Bisnis.com, JAKARTA--Menteri Hukum dan HAM Yasonna Laoly menegaskan pemberian remisi terhadap narapidana kasus korupsi, terorisme, dan narkotika merupakan hak yang diatur Undang-Undang, tetapi didiskriminasi lewat Peraturan Pemerintah.
Yasonna menuturkan dalam Pasal 14 Undang-Undang No.12/1995 tentang Pemasyarakatan, seorang narapidana berhak untuk mendapatkan pengurangan masa pidana atau remisi. Namun, hak tersebut didiskriminasi pemerintah melalui PP No.99/2012 tentang Syarat dan Tata Cara Pelaksanaan Hak Warga Binaan Pemasyarakatan.
Dalam Pasal 34A PP tersebut, remisi diberikan bersyarat kepada narapidana kasus korupsi, terorisme, dan narkotika. Khusus bagi napi kasus terorisme, remisi diberikan jika sudah mengikuti program deradikalisasi yang diselenggarakan oleh LAPAS dan/atau Badan Nasional Penanggulangan Terorisme.
"PP yang ada belakangan ini menimbulkan diskriminasi, termasuk teroris yang harus dapat persetujuan dari BNPT. Itu kita kaji supaya tidak ada PP yang bertentangan dengan UU dan hal-hal yang bersifat diskriminatif," katanya di Kompleks Istana Kepresidenan, Jumat (13/3/2015).
Filosofi penahanan narapidana di Indonesia, imbuhnya, tidak langgi menggunakan filosofi pembalasan dan pencegahan, tetapi filosofi koreksi atau pembinaan.
Yasonna mengajak berbagai elemen terkait, seperti KPK, ICW, dan pakar hukum pidana mengkaji limitasi atau variabel tambahan untuk memperketat pemberian remisi terhadap pelaku tindak pidana luar biasa, seperti bandar narkoba, teroris, dan koruptor, yang tidak bertentangan dengan aturan UU.
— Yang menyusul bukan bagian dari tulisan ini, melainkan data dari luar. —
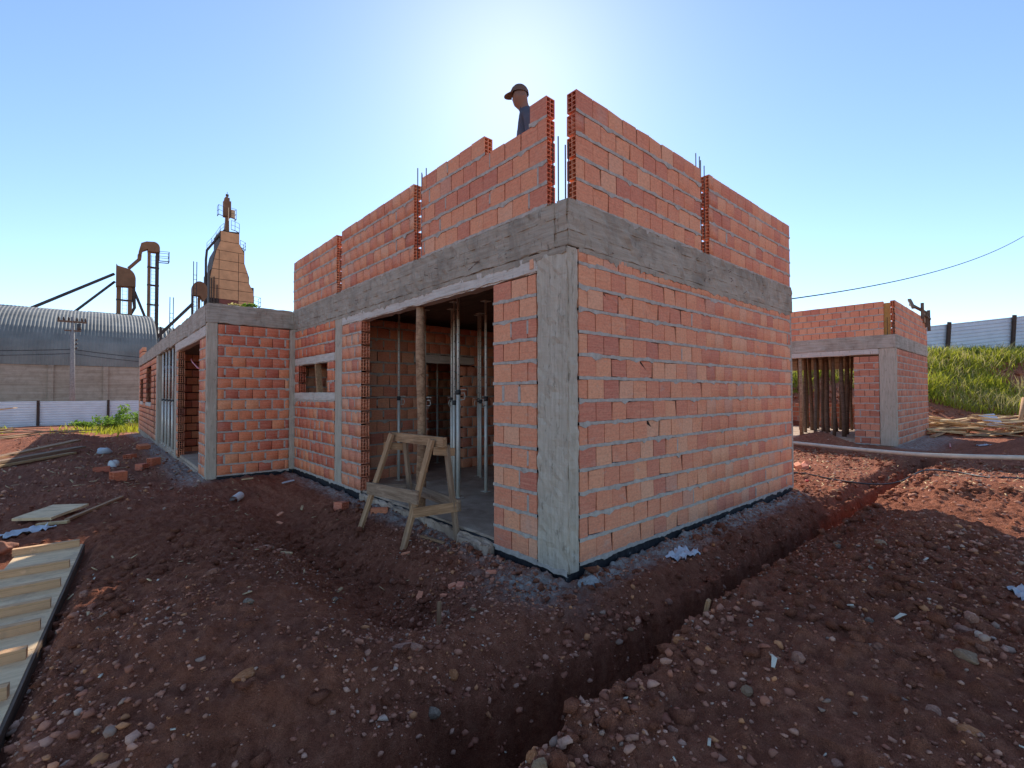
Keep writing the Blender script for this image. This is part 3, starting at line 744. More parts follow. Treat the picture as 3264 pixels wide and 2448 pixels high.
# tie-wire ends sticking out of the beam
for i in range(26):
    if i % 2: p = Vector((random.uniform(.4, 5.2), -.004, random.uniform(2.83, 3.1))); d = Vector((random.uniform(-.06, .06), -random.uniform(.015, .04), random.uniform(-.03, .03)))
    else: p = Vector((-.004, random.uniform(.4, 7.2), random.uniform(2.83, 3.1))); d = Vector((-random.uniform(.015, .04), random.uniform(-.06, .06), random.uniform(-.04, .02)))
    mb = MB(); mb.tube([p - d * .3, p + d], .003, 5); obj('tie_wire', mb, 'rebar_rust', B)
# loose brick end shoved into the top of the pier, and an electrical tube in the wing door
mb = MB(); mb.tube([(-1.30, 11.2, 2.35), (-1.44, 9.9, 2.20), (-1.47, 8.9, 2.02), (-1.40, 8.5, 1.98)], .016, 8); obj('conduit', mb, 'red_tube', B)
# sprig of weeds on the wing roof
def leaf_cloud(name, ctr, rad, n, size, mat, parent=None, flat=1.0, seed=1):
    rg = np.random.default_rng(seed); d = rg.normal(size=(n, 3)); d /= np.linalg.norm(d, axis=1)[:, None]
    P = np.array(ctr) + d * (rg.random((n, 1)) ** .45) * np.array(rad)
    a = rg.normal(size=(n, 3)); a[:, 2] *= flat; a /= np.linalg.norm(a, axis=1)[:, None]
    b = np.cross(a, rg.normal(size=(n, 3))); b /= np.linalg.norm(b, axis=1)[:, None]
    s = size * (.5 + rg.random((n, 1)))
    V = np.stack([P - a * s, P + b * s * .38, P + a * s, P - b * s * .38], 1).reshape(-1, 3)
    F = np.arange(4 * n).reshape(n, 4)
    me = np_mesh(name, V, F, mat, {'rnd': ('FLOAT', np.repeat(rg.random(n), 4))}); return obj(name, me, mat, parent)
wd = thing('roof_weed', (-.75, 7.68, 3.19), 'small green weed sprouting on top of the low wing beam', 'weed')
leaf_cloud('foliage', (-.78, 7.68, 3.235), (.15, .05, .04), 110, .035, 'weed_leaf', wd, seed=3)
leaf_cloud('foliage', (-1.05, 7.67, 3.205), (.14, .05, .035), 70, .035, 'grass_dry', wd, seed=4)

# ------------------------------------------------------------------ steel props, wooden post
def prop(loc, z1, label, hole_from=1.45, r=.026, group='steel props under the slab', handle=True, rz=0.):
    x, y, z0 = loc
    t = thing('steel_prop', loc, label, 'prop', group)
    mb = MB(); mb.tube([(x, y, z0 + .006), (x, y, z0 + hole_from)], r, 12); obj('outer_tube', mb, 'steel_prop', t, True)
    mb = MB(); mb.tube([(x, y, z0 + hole_from - .2), (x, y, z1 - .008)], r * .78, 12); it = obj('inner_tube', mb, 'steel_prop', t, True)
    mb = MB()
    zz = z0 + hole_from + .12
    d = (CAM - Vector((x, y, 1.5))).normalized(); d.z = 0; d.normalize()
    while zz < z1 - .15:
        c = Vector((x, y, zz)) + d * (r * .78 - .001); mb.tube([c, c + d * .002], .0065, 8); zz += .115
    obj('pin_hole', mb, 'steel_dark', it)
    mb = MB(); mb.box((x - .06, y - .06, z0), (x + .06, y + .06, z0 + .006)); obj('base_plate', mb, 'steel_prop', t)
    mb = MB(); mb.box((x - .06, y - .06, z1 - .008), (x + .06, y + .06, z1)); obj('head_plate', mb, 'steel_prop', t)
    if handle:
        zc = z0 + hole_from
        mb = MB(); mb.tube([(x, y, zc - .05), (x, y, zc + .02)], r * 1.25, 12); obj('collar', mb, 'steel_dark', t, True)
        e = Vector((math.cos(rz), math.sin(rz), 0)); c = Vector((x, y, zc - .06)); k_ = Vector((0, 0, 1))
        mb = MB(); mb.tube([c + e * .02 + k_ * .03, c + e * .085 + k_ * .035, c + e * .10 - k_ * .01, c + e * .085 - k_ * .06, c + e * .02 - k_ * .055], .006, 6); obj('handle', mb, 'steel_prop', t, True)
        mb = MB(); mb.tube([c - e * .05 + k_ * .07, c + e * .09 + k_ * .085, c + e * .12 + k_ * .075], .006, 6); obj('pin', mb, 'steel_prop', t, True)
    return t
ZC = 2.90
prop((.86, 4.66, 0), ZC, 'steel prop furthest left in the big opening, beside the brick jamb', 1.42, rz=5.6)
prop((1.10, 4.20, 0), ZC, 'steel prop just right of the round wooden post', 1.40, rz=5.4)
prop((2.44, 5.92, 0), ZC, 'dim steel prop standing inside the dark inner doorway', 1.25, .022, handle=False)
prop((1.40, 3.84, 0), ZC, 'steel prop left in the close trio at the opening middle, with curled pin', 1.40, rz=3.6)
prop((1.08, 3.30, 0), ZC, 'steel prop in the middle of the close trio, right behind the front one', 1.36, rz=5.5)
prop((.84, 2.85, 0), ZC, 'pale steel prop nearest the front in the big opening', 1.52, .029, rz=5.5)
prop((2.10, 4.02, 0), ZC, 'steel prop standing on a wooden block deep in the room', 1.38, rz=3.2)
prop((2.02, 3.86, 0), ZC, 'thin steel prop close beside the one on the wooden block', 1.36, .022, rz=5.6)
prop((1.40, 2.92, 0), ZC, 'steel prop nearest the brick pier on the right of the opening', 1.42, rz=3.6)
wp = MB(); pts = []; rs = []
for j in range(16):
    q = j / 15; pts.append((.10 + .008 * math.sin(q * 5), 2.63 + .008 * math.cos(q * 7), -.08 + q * 2.69)); rs.append(.060 + .005 * math.sin(q * 11) - .003 * q)
o = origin(obj('wooden_post', wp.tube(pts, rs, 14), 'wood_log', None, True), (.1, 2.49, -.08))
tag(o, 'round weathered wooden post holding up the lintel of the big opening', 'post')
# props in the wing opening
for y, s_ in ((12.75, 'first'), (13.45, 'second'), (14.3, 'third'), (15.1, 'fourth'), (16.0, 'fifth')):
    prop((-1.44, y, -.10), 2.785, f'{s_} steel prop from the hollow brick jamb in the low wing opening', 1.42, .034, 'steel props in the wing opening', True, 3.6)
# timber piece inside the window
mb = MB(); mb.bar((.09, 6.28, 1.515), (.07, 6.34, 2.048), .10, .05, (0, 1, 0)); o = origin(obj('window_strut', mb, 'wood_old'), (.09, 6.28, 1.515))
tag(o, 'old timber strut standing upright in the small window opening', 'strut')
mb = MB(); mb.box((2.03, 3.95, .003), (2.20, 4.1, .05)); 

# ------------------------------------------------------------------ sawhorse
S = thing('sawhorse', (-.3, 2.2, gz(-.3, 2.2)), 'old wooden sawhorse standing in front of the big opening', 'sawhorse')
fA = Vector((-.64, 2.835, gz(-.64, 2.835) - .02)); fB = Vector((-.555, 1.90, gz(-.555, 1.90) - .02)); fC = Vector((-.02, 1.63, gz(-.06, 1.63) - .02)); fD = Vector((-.03, 2.60, gz(-.05, 2.6) - .02))
tA = Vector((-.325, 2.60, .995)); tB = Vector((-.325, 1.68, .99)); tC = Vector((-.205, 1.58, .93)); tD = Vector((-.205, 2.50, .93))
def leg(p, q, mat='wood_old'):
    return bar_obj('leg', mat, S, p, q, .075, .034, (1, 0, .3))
leg(fA, tA); leg(fB, tB); leg(fC, tC, 'wood_grey'); leg(fD, tD, 'wood_grey')
bar_obj('top_beam', 'wood_old', S, (-.265, 2.66, .955), (-.265, 1.52, .965), .05, .105, (0, 0, 1))
def at(p, q, t): return p + (q - p) * t
o1 = Vector((-.026, 0, 0))
a, b = at(fA, tA, .43) + o1 + Vector((0, .10, .02)), at(fB, tB, .49) + o1 + Vector((0, -.06, 0))
bar_obj('brace', 'wood_grey', S, a, b, .026, .145, (0, 0, 1))
a, b = at(fD, tD, .42) - o1 + Vector((0, .10, 0)), at(fC, tC, .40) - o1 + Vector((0, -.08, 0))
bar_obj('brace', 'wood_grey', S, a, b, .026, .12, (0, 0, 1))
a, b = at(fB, tB, .36) + Vector((-.03, -.055, 0)), at(fC, tC, .38) + Vector((.06, -.05, 0))
bar_obj('brace', 'wood_old', S, a, b, .028, .105, (0, 0, 1))
a, b = at(fA, tA, .45) + Vector((-.03, .05, 0)), at(fD, tD, .40) + Vector((.05, .05, 0))
bar_obj('brace', 'wood_grey', S, a, b, .028, .10, (0, 0, 1))
a, b = at(fB, tB, .90) + Vector((.02, -.055, 0)), at(fC, tC, .93) + Vector((.07, -.045, 0))
bar_obj('gusset', 'wood_old', S, a, b, .026, .085, (0, 0, 1))
a, b = at(fA, tA, .88) + Vector((-.03, .055, 0)), at(fD, tD, .90) + Vector((.04, .05, 0))
bar_obj('gusset', 'wood_old', S, a, b, .026, .085, (0, 0, 1))

# ------------------------------------------------------------------ person on the roof
def build_person():
    base = Vector((.60, 1.06, 3.185)); f = Vector((-.80, .60, 0)).normalized(); r = Vector((f.y, -f.x, 0))
    def W(p): return base + (r * p[0] + f * p[1]) * .95 + Vector((0, 0, p[2] * .985))
    P = [((0, .05, .93), .15), ((0, .06, 1.12), .15), ((0, .065, 1.32), .185), ((0, .06, 1.46), .095), ((0, .10, 1.535), .050), ((0, .14, 1.61), .076), ((0, .145, 1.69), .088), ((0, .15, 1.755), .065)]
    E = [(0, 1), (1, 2), (2, 3), (3, 4), (4, 5), (5, 6), (6, 7)]
    def add(p, rad, par): P.append((p, rad)); E.append((par, len(P) - 1)); return len(P) - 1
    add((0, .232, 1.645), .018, 5)                                    # nose
    for s_ in (-1, 1): add((s_ * .088, .125, 1.645), .016, 5)          # ears
    add((0, .215, 1.585), .030, 5)                                    # chin
    for s_ in (-1, 1):
        a = add((s_ * .11, .06, 1.41), .10, 2); a = add((s_ * .21, .06, 1.39), .08, a); a = add((s_ * .25, .06, 1.10), .047, a); a = add((s_ * .21, .22, .90), .032, a); h = add((s_ * .20, .27, .85), .034, a)
        for q in range(5):
            g = add((s_ * (.165 + q * .018), .30 + .012 * (q in (1, 2, 3)), .81), .010, h); add((s_ * (.165 + q * .018), .32 + .012 * (q in (1, 2, 3)), .775), .008, g)
        l = add((s_ * .10, 0, .86), .105, 0); l = add((s_ * .11, .04, .48), .068, l); l = add((s_ * .11, -.01, .09), .045, l); add((s_ * .12, .14, .04), .042, l)
    me = bpy.data.meshes.new('person'); me.from_pydata([W(p) for p, _ in P], E, []); me.update()
    o = bpy.data.objects.new('person', me); COL.objects.link(o)
    m = o.modifiers.new('skin', 'SKIN'); sk = me.skin_vertices[0].data
    for i_, (_, rad) in enumerate(P): sk[i_].radius = (rad, rad)
    sk[0].use_root = True
    s2 = o.modifiers.new('sub', 'SUBSURF'); s2.levels = 2; s2.render_levels = 2
    dg = bpy.context.evaluated_depsgraph_get()
    m2 = bpy.data.meshes.new_from_object(o.evaluated_get(dg)); m2.name = 'person'
    o.modifiers.clear(); o.data = m2
    for nm in ('skin_tone', 'shirt_cloth', 'trouser_cloth'): m2.materials.append(MATS[nm])
    for pl in m2.polygons:
        c = pl.center - base; fr = c.dot(f); pl.use_smooth = True
        pl.material_index = 0 if c.z > 1.50 or (fr > .2 and c.z < 1.0) else (1 if c.z > .95 else 2)
    o.data.transform(Matrix.Translation(-base)); o.location = base; WORLDM[o] = Matrix.Translation(base)
    tag(o, 'worker in a peaked cap leaning behind the brick parapet against the sun', 'person')
    bm = bmesh.new(); bmesh.ops.create_uvsphere(bm, u_segments=20, v_segments=10, radius=1)
    bmesh.ops.delete(bm, geom=[v for v in bm.verts if v.co.z < -.05], context='VERTS')
    for v in bm.verts: v.co = W((v.co.x * .098, .15 + v.co.y * .112, 1.695 + v.co.z * .115))
    ca = bpy.data.meshes.new('cap'); bm.to_mesh(ca); bm.free(); obj('cap', ca, 'cap_cloth', o, True)
    mb = MB(); n_ = 12; vs = []
    for k_ in range(n_ + 1):
        t = math.pi * k_ / n_; vs.append(W((.085 * math.cos(t), .235, 1.70)));
        vs.append(W((.075 * math.cos(t), .235 + .10 * math.sin(t), 1.685 - .02 * math.sin(t))))
    vs += [Vector(v) - Vector((0, 0, .008)) for v in vs]; q = 2 * (n_ + 1)
    fs = [(2 * k_, 2 * k_ + 2, 2 * k_ + 3, 2 * k_ + 1) for k_ in range(n_)] + [(q + 2 * k_, q + 2 * k_ + 1, q + 2 * k_ + 3, q + 2 * k_ + 2) for k_ in range(n_)] + [(2 * k_ + 1, 2 * k_ + 3, q + 2 * k_ + 3, q + 2 * k_ + 1) for k_ in range(n_)]
    mb.add(vs, fs); obj('cap_visor', mb, 'cap_cloth', o)
build_person()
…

"Jangan lekatkan pada lembaga lain karenaa proses pidana polisi menyidik, jaksa menuntut, pengadilan memutuskan. Selebihnya setelah pengadilan memutuskan, urusan berikutnya adalah pembinaan, urusan kami. Tak boleh dilekatkan dengan lembaga lain, nanti diskriminatif," paparnya.